In your data-art collections, the work is often meant to be experienced as much as interpreted. What shifts in your process when you’re designing for feeling rather than explanation, and how do you know when a piece is complete?

When I’m creating data art I’m thinking much more about the concept behind the visualization and much more about the visual aesthetics of the piece. For example, for a piece on what people eat, their diets, I had data about the ingredients that tens of thousands of people had eaten in 24 hours. The concept that we went for was to show each person’s ingredients translated into a different mark for 25 different food groups as a ring. Each person had its own ring, but each at a random radius. All of these rings together created this kaleidoscope of circles, reminiscent of a plate of food as seen from above.

Also connected to the idea that people, and the food they eat, are created from base ingredients, but combined they come together and form something much greater. For a project for UNICEF about schools and children, I turned each school into a little decorated square, combining to create little kingdoms, always keeping in mind that I wanted the final visuals to evoke this sense of childlike wonder.

I quite like working in data art pieces, because I can let go of visual elements that have to clearly convey the data and use more innovative ways to turn my data into visual elements, even if you can’t make out what “number” the data was. I can truly focus on the idea and the visual execution, to make it stand out and memorable to an audience.

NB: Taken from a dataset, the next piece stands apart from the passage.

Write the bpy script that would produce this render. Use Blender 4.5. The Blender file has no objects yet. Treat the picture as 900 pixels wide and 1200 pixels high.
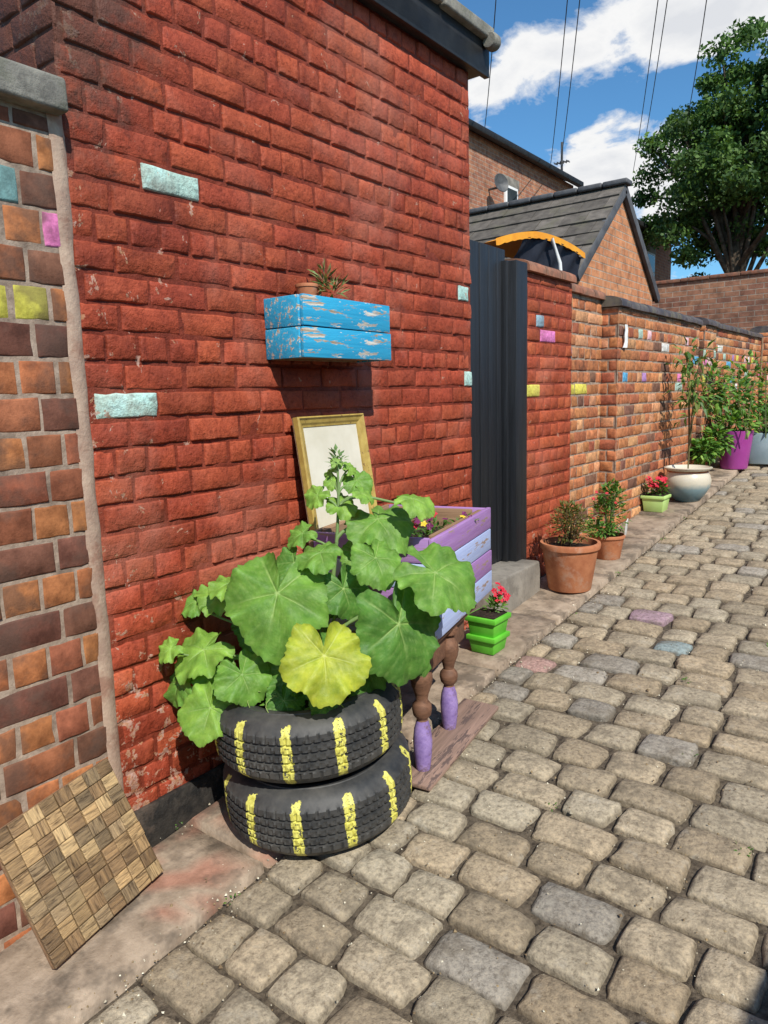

Knowing when a piece is complete is complex. For some pieces, I feel like I can never get it quite right. I can’t put my finger on it, and I can’t think of ideas of making it better, but I’ll simply have to be okay with the fact that “this is as good as I’m going to get it.” For other pieces, I can only say that it feels right. I’m happy with it, my eyes want to look at it, and again, I would not have any remaining ideas on what I would change.